Development Reimagined CEO Hannah Wanjie Ryder, however, said credit rating agencies should consider other criteria – including the extraordinary efforts African governments go to, to avoid debt defaults. She said an AfCRA would also have a better understanding than outside agencies of the peculiarities of African economies, such as the importance of the informal sector.
But precedents for the success of a new, regional credit rating agency are not encouraging. In 2012, the KAS-Leibniz report notes, the European company Scope began issuing credit ratings in Europe to provide a Europe-based alternative to the Big Three.
The three companies were ‘perceived as biased against Europe and insufficiently attuned to European specifics.’ In other words, similar motivations as for AfCRA’s creation. Yet the KAS-Leibniz report notes that Scope’s global market share remains below 1 per cent, “and it … has not yet succeeded in lowering the credit cost of European issuers.”
As the AU, KAS-Leibniz report and Chatham House discussion all agreed, for the AfCRA to have any hope of success, it must be scrupulously independent and transparent.
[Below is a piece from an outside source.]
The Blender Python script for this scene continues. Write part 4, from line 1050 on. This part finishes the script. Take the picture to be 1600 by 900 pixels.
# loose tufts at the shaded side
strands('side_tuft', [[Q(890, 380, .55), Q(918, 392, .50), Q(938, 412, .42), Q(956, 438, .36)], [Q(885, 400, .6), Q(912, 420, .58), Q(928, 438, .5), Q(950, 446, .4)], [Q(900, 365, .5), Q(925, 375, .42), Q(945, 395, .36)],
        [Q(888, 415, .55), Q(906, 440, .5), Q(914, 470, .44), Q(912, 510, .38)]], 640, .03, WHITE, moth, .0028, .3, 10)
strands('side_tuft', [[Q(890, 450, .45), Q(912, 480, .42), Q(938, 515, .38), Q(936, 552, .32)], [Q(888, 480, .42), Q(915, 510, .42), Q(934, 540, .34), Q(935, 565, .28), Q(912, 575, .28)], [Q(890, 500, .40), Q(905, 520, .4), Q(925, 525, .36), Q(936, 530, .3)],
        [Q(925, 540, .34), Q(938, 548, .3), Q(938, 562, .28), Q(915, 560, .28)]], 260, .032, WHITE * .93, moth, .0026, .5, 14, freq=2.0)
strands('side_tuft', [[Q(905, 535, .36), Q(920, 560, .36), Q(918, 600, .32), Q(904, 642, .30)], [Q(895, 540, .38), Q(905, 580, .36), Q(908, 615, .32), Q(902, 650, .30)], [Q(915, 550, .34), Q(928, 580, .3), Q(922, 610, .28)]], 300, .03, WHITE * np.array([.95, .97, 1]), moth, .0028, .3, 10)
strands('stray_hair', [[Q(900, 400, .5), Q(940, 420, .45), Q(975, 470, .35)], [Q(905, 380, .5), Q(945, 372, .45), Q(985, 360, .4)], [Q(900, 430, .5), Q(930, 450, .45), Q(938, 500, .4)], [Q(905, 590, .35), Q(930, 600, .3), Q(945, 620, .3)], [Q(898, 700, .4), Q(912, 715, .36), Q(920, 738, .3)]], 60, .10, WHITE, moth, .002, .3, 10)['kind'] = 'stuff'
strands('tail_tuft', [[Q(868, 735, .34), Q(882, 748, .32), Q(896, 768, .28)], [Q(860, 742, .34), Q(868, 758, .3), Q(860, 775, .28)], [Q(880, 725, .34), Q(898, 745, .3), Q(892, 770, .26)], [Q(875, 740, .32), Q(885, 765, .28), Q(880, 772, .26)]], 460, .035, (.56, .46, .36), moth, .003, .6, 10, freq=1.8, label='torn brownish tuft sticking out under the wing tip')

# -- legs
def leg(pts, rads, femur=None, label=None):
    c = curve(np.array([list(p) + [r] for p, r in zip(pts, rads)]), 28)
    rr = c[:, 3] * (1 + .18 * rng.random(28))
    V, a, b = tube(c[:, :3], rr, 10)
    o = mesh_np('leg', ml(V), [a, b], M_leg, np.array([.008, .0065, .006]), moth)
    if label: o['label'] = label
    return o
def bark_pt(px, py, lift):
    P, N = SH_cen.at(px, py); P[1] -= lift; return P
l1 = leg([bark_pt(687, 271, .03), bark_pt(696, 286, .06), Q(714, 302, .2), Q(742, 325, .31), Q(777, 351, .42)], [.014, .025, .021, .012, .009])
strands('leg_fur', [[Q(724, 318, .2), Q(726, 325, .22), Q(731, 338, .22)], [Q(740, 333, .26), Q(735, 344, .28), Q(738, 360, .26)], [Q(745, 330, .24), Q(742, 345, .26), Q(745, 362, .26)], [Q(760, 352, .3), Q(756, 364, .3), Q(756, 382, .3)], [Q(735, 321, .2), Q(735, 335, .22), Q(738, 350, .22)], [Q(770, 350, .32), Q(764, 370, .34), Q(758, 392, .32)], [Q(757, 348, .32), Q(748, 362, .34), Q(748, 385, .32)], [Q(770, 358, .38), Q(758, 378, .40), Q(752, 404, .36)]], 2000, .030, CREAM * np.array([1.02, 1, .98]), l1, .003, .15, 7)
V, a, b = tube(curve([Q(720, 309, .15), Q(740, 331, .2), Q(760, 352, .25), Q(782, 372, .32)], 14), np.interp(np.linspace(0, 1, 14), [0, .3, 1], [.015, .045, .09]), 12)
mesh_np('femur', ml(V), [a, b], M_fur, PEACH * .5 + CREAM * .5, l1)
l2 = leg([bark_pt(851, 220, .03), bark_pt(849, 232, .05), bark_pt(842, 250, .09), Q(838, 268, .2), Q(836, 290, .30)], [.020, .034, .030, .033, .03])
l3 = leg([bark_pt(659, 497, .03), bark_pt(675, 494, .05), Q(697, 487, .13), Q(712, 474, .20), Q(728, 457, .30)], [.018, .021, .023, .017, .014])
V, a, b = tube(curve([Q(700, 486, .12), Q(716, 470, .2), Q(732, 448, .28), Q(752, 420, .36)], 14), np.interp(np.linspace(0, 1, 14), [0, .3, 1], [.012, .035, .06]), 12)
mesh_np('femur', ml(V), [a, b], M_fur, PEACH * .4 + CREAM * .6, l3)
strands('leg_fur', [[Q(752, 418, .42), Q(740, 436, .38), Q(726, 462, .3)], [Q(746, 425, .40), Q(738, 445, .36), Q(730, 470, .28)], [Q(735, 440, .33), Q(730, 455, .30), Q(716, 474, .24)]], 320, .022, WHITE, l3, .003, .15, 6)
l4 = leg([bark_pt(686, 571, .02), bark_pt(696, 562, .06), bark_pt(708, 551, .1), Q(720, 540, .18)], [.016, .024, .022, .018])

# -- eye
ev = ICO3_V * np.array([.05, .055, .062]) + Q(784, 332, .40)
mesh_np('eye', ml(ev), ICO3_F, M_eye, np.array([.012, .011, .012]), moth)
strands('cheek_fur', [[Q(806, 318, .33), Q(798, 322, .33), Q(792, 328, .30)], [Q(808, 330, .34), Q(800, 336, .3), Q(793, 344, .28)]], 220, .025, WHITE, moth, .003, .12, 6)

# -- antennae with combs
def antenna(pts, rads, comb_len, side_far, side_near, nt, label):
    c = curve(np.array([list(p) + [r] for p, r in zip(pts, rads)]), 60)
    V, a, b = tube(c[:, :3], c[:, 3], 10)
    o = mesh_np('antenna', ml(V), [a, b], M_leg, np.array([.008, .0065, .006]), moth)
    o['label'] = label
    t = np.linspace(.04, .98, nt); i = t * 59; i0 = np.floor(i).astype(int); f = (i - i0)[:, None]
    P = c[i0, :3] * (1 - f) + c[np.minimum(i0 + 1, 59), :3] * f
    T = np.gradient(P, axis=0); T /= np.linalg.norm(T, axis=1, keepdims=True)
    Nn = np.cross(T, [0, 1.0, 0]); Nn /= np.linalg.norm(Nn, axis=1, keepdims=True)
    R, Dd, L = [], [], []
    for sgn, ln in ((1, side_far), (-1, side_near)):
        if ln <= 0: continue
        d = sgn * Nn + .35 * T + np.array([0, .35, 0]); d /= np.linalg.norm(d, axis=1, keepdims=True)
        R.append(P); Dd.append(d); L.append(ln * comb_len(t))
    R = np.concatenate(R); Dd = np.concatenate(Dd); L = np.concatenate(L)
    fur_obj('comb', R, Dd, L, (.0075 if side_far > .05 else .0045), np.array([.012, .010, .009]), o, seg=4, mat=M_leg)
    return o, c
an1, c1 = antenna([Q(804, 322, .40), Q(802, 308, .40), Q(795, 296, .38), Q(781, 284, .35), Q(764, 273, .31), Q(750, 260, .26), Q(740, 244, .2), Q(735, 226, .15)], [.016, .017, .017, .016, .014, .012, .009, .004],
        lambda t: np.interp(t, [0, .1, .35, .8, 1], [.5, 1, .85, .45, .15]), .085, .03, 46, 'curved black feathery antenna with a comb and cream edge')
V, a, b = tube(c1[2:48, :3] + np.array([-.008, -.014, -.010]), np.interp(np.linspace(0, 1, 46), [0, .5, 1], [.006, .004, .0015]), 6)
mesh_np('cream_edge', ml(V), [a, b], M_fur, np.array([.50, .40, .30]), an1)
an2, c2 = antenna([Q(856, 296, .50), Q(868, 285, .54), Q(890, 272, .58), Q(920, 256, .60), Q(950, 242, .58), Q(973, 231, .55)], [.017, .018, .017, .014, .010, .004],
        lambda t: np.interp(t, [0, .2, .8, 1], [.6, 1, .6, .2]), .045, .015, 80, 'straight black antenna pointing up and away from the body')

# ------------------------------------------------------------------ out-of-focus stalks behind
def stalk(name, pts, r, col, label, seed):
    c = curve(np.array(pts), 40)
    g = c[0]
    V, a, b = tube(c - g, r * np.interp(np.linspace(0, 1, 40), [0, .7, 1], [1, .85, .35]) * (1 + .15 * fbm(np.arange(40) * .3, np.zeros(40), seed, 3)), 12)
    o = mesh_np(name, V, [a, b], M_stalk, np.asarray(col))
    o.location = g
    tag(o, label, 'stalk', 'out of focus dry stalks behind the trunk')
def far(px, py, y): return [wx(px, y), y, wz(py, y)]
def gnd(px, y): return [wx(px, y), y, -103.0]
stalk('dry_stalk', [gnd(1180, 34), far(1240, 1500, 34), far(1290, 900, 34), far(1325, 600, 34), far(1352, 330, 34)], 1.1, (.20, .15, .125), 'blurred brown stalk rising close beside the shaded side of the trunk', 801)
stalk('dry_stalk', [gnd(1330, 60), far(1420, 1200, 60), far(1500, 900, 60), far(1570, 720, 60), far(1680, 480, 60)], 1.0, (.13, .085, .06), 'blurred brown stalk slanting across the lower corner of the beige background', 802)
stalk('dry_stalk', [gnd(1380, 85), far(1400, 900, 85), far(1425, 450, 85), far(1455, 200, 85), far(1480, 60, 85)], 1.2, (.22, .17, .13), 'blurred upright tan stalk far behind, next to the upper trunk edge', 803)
It needs to operate as a purely private company with no hint of AU or African government funding, and must issue credit ratings that bear full external scrutiny.
And even if it doesn’t improve financial conditions for African countries through its credit ratings, it could still do so by helping African governments and other entities improve their prospects of achieving higher credit ratings – including from the Big Three.
That could be done by ensuring the Big Three better understand the circumstances of African countries and are more open and independent in their ratings of African credit risk, which already seems to be happening.